▽
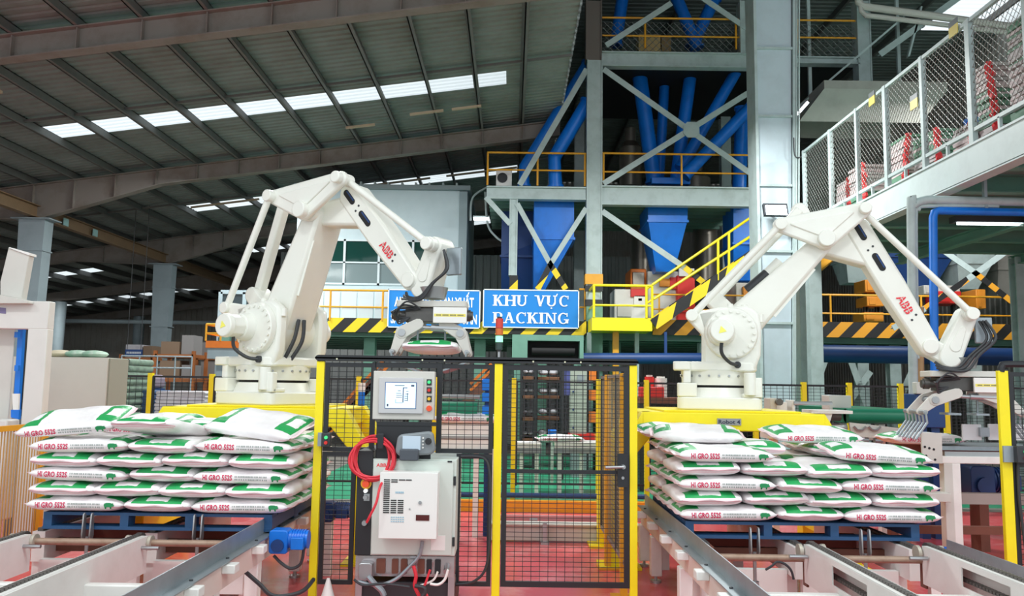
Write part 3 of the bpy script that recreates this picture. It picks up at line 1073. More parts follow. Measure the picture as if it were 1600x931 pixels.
MB().box(wx0, YO + 0.5, wz0, wx1, YO + 0.55, wz1).build('inner_blind', mat('inner_green_blind', (18, 70, 58), 0.7), of, smooth=False)
pxs = [480, 538, 592, 645, 694]
for i in range(4):
    a0, a1 = PX(pxs[i], 410, YO), PX(pxs[i + 1], 410, YO)
    zs = PZ(620, 411, YO)
    wf = MB()
    for (u0, u1, v0, v1) in ((a0, a0 + 0.03, wz0, wz1), (a1 - 0.03, a1, wz0, wz1), (a0, a1, wz0, wz0 + 0.05), (a0, a1, wz1 - 0.05, wz1), (a0, a1, zs - 0.02, zs + 0.02)):
        wf.box(u0, YO - 0.03, v0, u1, YO + 0.06, v1)
    f = wf.build('window_frame', mat('pale_window_frame', (214, 226, 230), 0.4), of, smooth=False)
    MB().box(a0 + 0.03, YO + 0.01, zs + 0.02, a1 - 0.03, YO + 0.03, wz1 - 0.05).build('pane', M_GLASS, f, smooth=False)
    MB().box(a0 + 0.03, YO + 0.01, wz0 + 0.05, a1 - 0.03, YO + 0.03, zs - 0.02).build('pane', mat('painted_reflection_pane', (118, 134, 136), 0.08), f, smooth=False)  # grey base colour stands in for a reflection in the lower panes
# corrugated side screen and cable behind
MB().tube(smooth_path([P(735, 345, YO), P(738, 310, YO), P(758, 294, YO), P(764, 294, YO)]), 0.03, 6).build('bent_conduit', M_GREY, label='thin bent grey conduit running from the tower floor down past the cabin corner', cat='conduit')
MB().tube(smooth_path([P(758, 300, YO), P(762, 350, YO), P(775, 370, YO), P(790, 380, YO)]), 0.03, 6).build('bent_conduit', M_GREY, label='second thin conduit looping below the left end of the tower floor', cat='conduit')
wl = thing('wall_lamp', P(752, 342, YO), 'small white strip lamp glowing between the cabin and the tower', 'lamp')
a = P(752, 342, YO)
MB().cbox((a.x, YO + 0.06, a.z + 0.06), (0.45, 0.1, 0.06)).build('housing', M_GREY, wl)
MB().cbox((a.x, YO, a.z), (0.42, 0.06, 0.07)).build('tube', mat('lamp_glow', (250, 252, 255), emit=5.0), wl)

# ================================================================== ELEVATED WALKWAY ON THE RIGHT with mesh fence and sack stacks
XW = 6.0
ZW = 4.95
wk = thing('elevated_walkway', (XW, 12.5, 0), 'grey elevated walkway floor with deep edge beam at the upper right', 'walkway')
MB().box(XW, 7.0, ZW - 0.42, XW + 0.05, 17.2, ZW + 0.02).box(XW, 7.0, ZW - 0.44, XW + 0.2, 17.2, ZW - 0.41).box(XW - 0.02, 7.0, ZW, XW + 0.2, 17.2, ZW + 0.03).build('edge_beam', mat('pale_edge_beam', (196, 210, 210), 0.5, wear=0.25, scale=2), wk, smooth=False)
MB().box(XW + 0.05, 7.0, ZW - 0.12, 14.0, 17.2, ZW - 0.03).build('deck_plate', mat('green_soffit', (126, 160, 150), 0.55, wear=0.3, scale=1.5), wk, smooth=False)
for i in range(8):
    y = 7.6 + i * 1.3
    MB().ibar((XW + 0.1, y, ZW - 0.25), (14, y, ZW - 0.25), 0.16, 0.26).build('joist', M_GREEN, wk, smooth=False)
for x in (8.2, 10.6):
    MB().ibar((x, 7.0, ZW - 0.45), (x, 17.2, ZW - 0.45), 0.16, 0.2).build('girder', M_GREEN, wk, smooth=False)
for x, y in ((13.6, 8.0), (13.6, 16.8), (6.3, 17.0), (10.6, 17.0)):
    MB().ibar((x, y, 0), (x, y, ZW - 0.4), 0.25, 0.25, 0.03, (0, 1, 0)).build('leg', M_GREY, wk, smooth=False)
wf = thing('walkway_fence', (XW, 12.5, ZW), 'tall grey fence with diamond mesh along the elevated walkway edge', 'fence')
pys = [16.6, 15.2, 14.0, 12.9, 11.7, 10.46, 9.26, 8.1, 7.05]
for i, y in enumerate(pys):
    h = 1.72
    w = 0.1 if i % 2 else 0.075
    MB().box(XW - 0.01, y - w / 2, ZW + 0.03, XW + 0.06, y + w / 2, ZW + h).build('post', M_GREY, wf, smooth=False)
    if i < len(pys) - 1:
        y2 = pys[i + 1]
        for z in (h - 0.03, 0.2):
            MB().box(XW, y2, ZW + z - 0.025, XW + 0.05, y, ZW + z + 0.025).build('rail', M_GREY, wf, smooth=False)
        diamond_mesh('wire_mesh', M_WIRE, wf, (XW + 0.03, y - w / 2, ZW + 0.22), (0, -1, 0), (0, 0, 1), y - y2 - w, h - 0.27, 0.105, 0.007)
        MB().box(XW, (y + y2) / 2 - 0.02, ZW + 0.02, XW + 0.04, (y + y2) / 2 + 0.02, ZW + 0.19).build('stub', M_GREY, wf, smooth=False)
for px, py, Y in ((1377, 155, 13.3), (1446, 160, 11.9), (1510, 45, 10.75)):
    t = thing('warning_plate', (XW - 0.02, Y, PZ(px, py, Y) - 0.1), 'yellow and grey plate wired to the walkway mesh, %s' % {1377: 'the one nearest the box column', 1446: 'the middle one', 1510: 'the highest one in view'}[px], 'plate')
    z = PZ(px, py, Y)
    MB().box(XW - 0.02, Y - 0.11, z - 0.1, XW - 0.01, Y + 0.11, z + 0.04).build('yellow_face', mat('ochre_plate', (204, 184, 84), 0.5), t, smooth=False)
    MB().box(XW - 0.02, Y - 0.11, z + 0.04, XW - 0.01, Y + 0.11, z + 0.12).build('grey_face', mat('grey_plate', (90, 96, 100), 0.5), t, smooth=False)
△
> What to do:
Make an exact copy of all the material, but keep the pictures out of it.

> Result below:
Write part 3 of the bpy script that recreates this picture. It picks up at line 1073. More parts follow. Measure the picture as if it were 1600x931 pixels.
MB().box(wx0, YO + 0.5, wz0, wx1, YO + 0.55, wz1).build('inner_blind', mat('inner_green_blind', (18, 70, 58), 0.7), of, smooth=False)
pxs = [480, 538, 592, 645, 694]
for i in range(4):
    a0, a1 = PX(pxs[i], 410, YO), PX(pxs[i + 1], 410, YO)
    zs = PZ(620, 411, YO)
    wf = MB()
    for (u0, u1, v0, v1) in ((a0, a0 + 0.03, wz0, wz1), (a1 - 0.03, a1, wz0, wz1), (a0, a1, wz0, wz0 + 0.05), (a0, a1, wz1 - 0.05, wz1), (a0, a1, zs - 0.02, zs + 0.02)):
        wf.box(u0, YO - 0.03, v0, u1, YO + 0.06, v1)
    f = wf.build('window_frame', mat('pale_window_frame', (214, 226, 230), 0.4), of, smooth=False)
    MB().box(a0 + 0.03, YO + 0.01, zs + 0.02, a1 - 0.03, YO + 0.03, wz1 - 0.05).build('pane', M_GLASS, f, smooth=False)
    MB().box(a0 + 0.03, YO + 0.01, wz0 + 0.05, a1 - 0.03, YO + 0.03, zs - 0.02).build('pane', mat('painted_reflection_pane', (118, 134, 136), 0.08), f, smooth=False)  # grey base colour stands in for a reflection in the lower panes
# corrugated side screen and cable behind
MB().tube(smooth_path([P(735, 345, YO), P(738, 310, YO), P(758, 294, YO), P(764, 294, YO)]), 0.03, 6).build('bent_conduit', M_GREY, label='thin bent grey conduit running from the tower floor down past the cabin corner', cat='conduit')
MB().tube(smooth_path([P(758, 300, YO), P(762, 350, YO), P(775, 370, YO), P(790, 380, YO)]), 0.03, 6).build('bent_conduit', M_GREY, label='second thin conduit looping below the left end of the tower floor', cat='conduit')
wl = thing('wall_lamp', P(752, 342, YO), 'small white strip lamp glowing between the cabin and the tower', 'lamp')
a = P(752, 342, YO)
MB().cbox((a.x, YO + 0.06, a.z + 0.06), (0.45, 0.1, 0.06)).build('housing', M_GREY, wl)
MB().cbox((a.x, YO, a.z), (0.42, 0.06, 0.07)).build('tube', mat('lamp_glow', (250, 252, 255), emit=5.0), wl)

# ================================================================== ELEVATED WALKWAY ON THE RIGHT with mesh fence and sack stacks
XW = 6.0
ZW = 4.95
wk = thing('elevated_walkway', (XW, 12.5, 0), 'grey elevated walkway floor with deep edge beam at the upper right', 'walkway')
MB().box(XW, 7.0, ZW - 0.42, XW + 0.05, 17.2, ZW + 0.02).box(XW, 7.0, ZW - 0.44, XW + 0.2, 17.2, ZW - 0.41).box(XW - 0.02, 7.0, ZW, XW + 0.2, 17.2, ZW + 0.03).build('edge_beam', mat('pale_edge_beam', (196, 210, 210), 0.5, wear=0.25, scale=2), wk, smooth=False)
MB().box(XW + 0.05, 7.0, ZW - 0.12, 14.0, 17.2, ZW - 0.03).build('deck_plate', mat('green_soffit', (126, 160, 150), 0.55, wear=0.3, scale=1.5), wk, smooth=False)
for i in range(8):
    y = 7.6 + i * 1.3
    MB().ibar((XW + 0.1, y, ZW - 0.25), (14, y, ZW - 0.25), 0.16, 0.26).build('joist', M_GREEN, wk, smooth=False)
for x in (8.2, 10.6):
    MB().ibar((x, 7.0, ZW - 0.45), (x, 17.2, ZW - 0.45), 0.16, 0.2).build('girder', M_GREEN, wk, smooth=False)
for x, y in ((13.6, 8.0), (13.6, 16.8), (6.3, 17.0), (10.6, 17.0)):
    MB().ibar((x, y, 0), (x, y, ZW - 0.4), 0.25, 0.25, 0.03, (0, 1, 0)).build('leg', M_GREY, wk, smooth=False)
wf = thing('walkway_fence', (XW, 12.5, ZW), 'tall grey fence with diamond mesh along the elevated walkway edge', 'fence')
pys = [16.6, 15.2, 14.0, 12.9, 11.7, 10.46, 9.26, 8.1, 7.05]
for i, y in enumerate(pys):
    h = 1.72
    w = 0.1 if i % 2 else 0.075
    MB().box(XW - 0.01, y - w / 2, ZW + 0.03, XW + 0.06, y + w / 2, ZW + h).build('post', M_GREY, wf, smooth=False)
    if i < len(pys) - 1:
        y2 = pys[i + 1]
        for z in (h - 0.03, 0.2):
            MB().box(XW, y2, ZW + z - 0.025, XW + 0.05, y, ZW + z + 0.025).build('rail', M_GREY, wf, smooth=False)
        diamond_mesh('wire_mesh', M_WIRE, wf, (XW + 0.03, y - w / 2, ZW + 0.22), (0, -1, 0), (0, 0, 1), y - y2 - w, h - 0.27, 0.105, 0.007)
        MB().box(XW, (y + y2) / 2 - 0.02, ZW + 0.02, XW + 0.04, (y + y2) / 2 + 0.02, ZW + 0.19).build('stub', M_GREY, wf, smooth=False)
for px, py, Y in ((1377, 155, 13.3), (1446, 160, 11.9), (1510, 45, 10.75)):
    t = thing('warning_plate', (XW - 0.02, Y, PZ(px, py, Y) - 0.1), 'yellow and grey plate wired to the walkway mesh, %s' % {1377: 'the one nearest the box column', 1446: 'the middle one', 1510: 'the highest one in view'}[px], 'plate')
    z = PZ(px, py, Y)
    MB().box(XW - 0.02, Y - 0.11, z - 0.1, XW - 0.01, Y + 0.11, z + 0.04).build('yellow_face', mat('ochre_plate', (204, 184, 84), 0.5), t, smooth=False)
    MB().box(XW - 0.02, Y - 0.11, z + 0.04, XW - 0.01, Y + 0.11, z + 0.12).build('grey_face', mat('grey_plate', (90, 96, 100), 0.5), t, smooth=False)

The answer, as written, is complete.